In the centre of town a beautiful mosque encircled by four minarets stands beside a church with a single tower supporting a crucifix constructed from bright square lights. Some of these have blown however and the effect always reminded me of the film ‘Romeo & Juliet’ by Baz Luhrmann. My Christian friends would complain about the Muslims that they were having too many children in this tiny and already overpopulated country. My Muslim friends mainly consisted of cab drivers whom couldn’t escape my practicing the local dialect on them; gracefully conceding that the mountains were indeed big beautiful, although I didn’t ask them about the Christians. Whatever the social tensions, no one ever wants to revert to the blood letting of the fifteen-year civil war (1975-1990) where Christian fought Muslim, Christian fought Christian, Israelis, Syrians, Druze, Palestinians, and a million people fled the country.

The Beqaa Valley & Baalbek

The bars are full of smoke and feel like real bars.
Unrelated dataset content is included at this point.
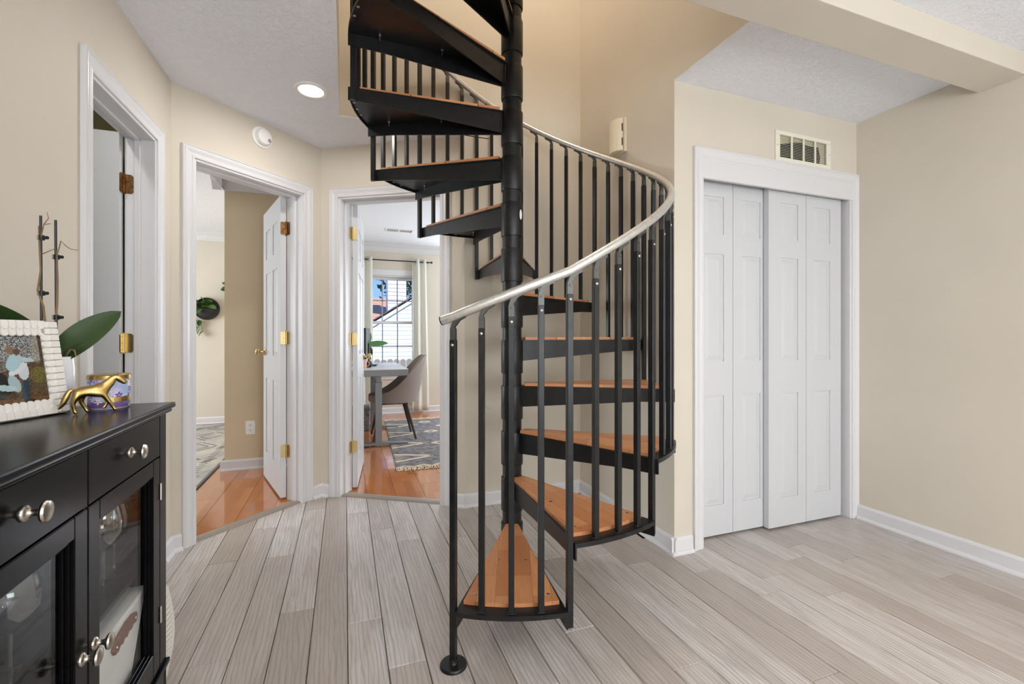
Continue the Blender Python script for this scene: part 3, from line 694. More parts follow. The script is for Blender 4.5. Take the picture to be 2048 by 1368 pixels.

In the countryside the paths and terraced fields are littered with the brightly coloured plastic of spent shotgun shells from illegal wildfowl shoots. In the Beqaa Valley we drove past some small Syrian refugee camps of tied down tarpaulin to drink a beautiful bottle of red wine in a very delightful restaurant that had woven grass mats suspended over the pergola to keep the sun off. It felt like France. Myself and my faithful 86 year-old taxi driver Joseph shared our bottle and our communication was so bad that the family next to us couldn’t stop laughing so they joined in our conversation for an hour or so and it was just a normal spontaneous exchange that happens every day in the Lebanon.

I awoke the next morning with a splitting wine headache from a great night out in the nearby mountain town of Zahle, that had involved a hard-drinking Japanese from the Red Cross in Iraq, a lost and found credit card and two very beautiful Lebanese women that no one slept with. I made my way to Baalbek and had a shwarma in an overpriced café talking to a highly educated man called Jihad. I met a friend from Tripoli to whom I gave a pack of unwanted cigarettes before paying for my ticket to enter the famous ruins, only to lie down immediately and sleep for an hour in the sun. Baalbek is located to the east of the Litani River, close to the Syrian border. In Greek and Roman times it was called Heliopolis, ‘The City of the Sun’.

The complex includes two huge and very grand Roman ruins, the Temple of Bacchus and the Temple of Jupiter, the most significant outside of Italy. Following Alexander the Great’s conquest of Persia in the 330s BC, Baalbek formed part of the Diadochi kingdoms of Egypt and Syria before it was annexed by the Romans during their eastern wars. The town again became a battleground upon the rise of Christianity when in the early 4th Century Constantine demolished the goddess’ temple, raising a basilica in its place. Baalbek was occupied by a Muslim army under Abu Ubaidah following the Byzantine defeat at Yarmouk in AD 637 and Saladin also conquered the city after a four-month siege in 1174. Baldwin, the young leper king of Jerusalem, came of age the next year, ending the Crusaders’ treaty with Saladin, and defeating his army, plundered Baalbek. The Mongolian general Kitbuqa took Baalbek in 1260 and so it goes… the stones have seen it all.

Back in Beirut I had a business meeting and was treated to an endless mezze of traditional dishes in a restaurant of perfect style with delicately patterned wallpaper. From the Church of Saydet el Nouriyi, Rana and I looked out over Hawaiian-forested sheer cliffs across the sweeping feathered rolls of the Mediterranean to Tripoli, where I had gagged on the pollution of the streets during an election parade and neglected to visit the Old Souk. In Byblos, the oldest continuously inhabited city on earth, we bumped into some friends and ate olives in a dome of cool stone before wading through torrential rain back to our car with soaking feet under a borrowed umbrella.